If there is a problem with higher education certification — and there is because diploma mills abound — then SED should take steps to improve or eliminate the bad actors that it already supervises, not race to expand the pool. Long the subject of drastic budget cuts and poor spending practices, SED does not have the resources to adequately monitor the work of colleges, school districts, charter and nonpublic schools under its present control, let alone determine if a new category of providers is meeting its obligations.

In his previous campaign for governor, Andrew Cuomo favored putting SED under gubernatorial authority. While his current comprehensive platform, “The New New York Agenda,” fails to specifically address the issue, it states a strong preference for giving the Governor unilateral powers over State government consolidation and reorganization. Cuomo’s call for a new Spending and Government Efficiency Commission and a State Government Reorganization Act provide canny vehicles for further politicizing SED, cited at page 64 as a prime example of organizational chaos. But what difference would it make as long as SED continues its shameful codependent relationship with the state’s political branches, school districts, charter and private schools? In abdicating their fundamental role of independent oversight, the Regents and commissioner have sown the seeds of executive annexation since they have become handmaidens of the very constituencies they were created to constrain.
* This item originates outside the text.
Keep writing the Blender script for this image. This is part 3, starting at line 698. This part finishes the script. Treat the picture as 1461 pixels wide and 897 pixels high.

Housecleaning is in order, but not the kind the new education elite have in mind. With its workforce already substantially reduced and more cuts on the way, SED needs to use its constitutional independence to set standards and monitor district and school compliance with a reduced, essential set of regulations regarding students’ academic performance, health, and safety. SED should be the public’s educational ombudsman, keeping accurate, transparent data so that parents and taxpayers can assess schools’ academic and fiscal activity. If the State Education Department continues to indulge in political distractions from its laughable failures in this mission, it will have squandered its obligations to a public desperately in need of square dealing and educational candor.